Given instruction: Output, word for word, every line from the start of the listing down to and including the line that contains "random.seed(7)"; include nothing else.

■ ■ ■ ■ ■ ■ ■

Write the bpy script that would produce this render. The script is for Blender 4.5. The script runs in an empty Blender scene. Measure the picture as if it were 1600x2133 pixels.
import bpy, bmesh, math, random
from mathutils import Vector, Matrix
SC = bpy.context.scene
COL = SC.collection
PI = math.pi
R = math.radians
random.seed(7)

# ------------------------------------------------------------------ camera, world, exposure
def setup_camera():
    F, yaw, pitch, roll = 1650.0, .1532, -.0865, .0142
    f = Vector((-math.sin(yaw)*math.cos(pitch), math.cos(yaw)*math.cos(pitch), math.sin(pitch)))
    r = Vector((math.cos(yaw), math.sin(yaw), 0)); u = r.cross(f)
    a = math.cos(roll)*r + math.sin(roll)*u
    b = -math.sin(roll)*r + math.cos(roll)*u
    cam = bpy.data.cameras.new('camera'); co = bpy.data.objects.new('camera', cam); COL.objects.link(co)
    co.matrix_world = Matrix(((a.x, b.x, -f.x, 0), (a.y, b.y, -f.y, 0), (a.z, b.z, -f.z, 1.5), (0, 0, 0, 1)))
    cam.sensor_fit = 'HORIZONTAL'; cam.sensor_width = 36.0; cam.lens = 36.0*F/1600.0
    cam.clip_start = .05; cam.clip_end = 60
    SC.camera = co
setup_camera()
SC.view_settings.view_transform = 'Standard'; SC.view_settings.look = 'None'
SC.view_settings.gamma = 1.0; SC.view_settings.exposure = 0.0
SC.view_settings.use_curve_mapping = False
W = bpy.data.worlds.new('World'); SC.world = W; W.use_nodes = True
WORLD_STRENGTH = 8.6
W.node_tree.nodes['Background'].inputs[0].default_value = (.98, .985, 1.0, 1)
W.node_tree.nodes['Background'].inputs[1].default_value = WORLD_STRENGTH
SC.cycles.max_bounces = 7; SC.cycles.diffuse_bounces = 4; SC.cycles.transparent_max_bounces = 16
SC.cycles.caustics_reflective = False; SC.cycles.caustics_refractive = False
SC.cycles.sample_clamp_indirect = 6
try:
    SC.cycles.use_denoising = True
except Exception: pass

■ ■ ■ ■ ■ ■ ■

Answer for this exercise:
Write the bpy script that would produce this render. The script is for Blender 4.5. The script runs in an empty Blender scene. Measure the picture as if it were 1600x2133 pixels.
import bpy, bmesh, math, random
from mathutils import Vector, Matrix
SC = bpy.context.scene
COL = SC.collection
PI = math.pi
R = math.radians
random.seed(7)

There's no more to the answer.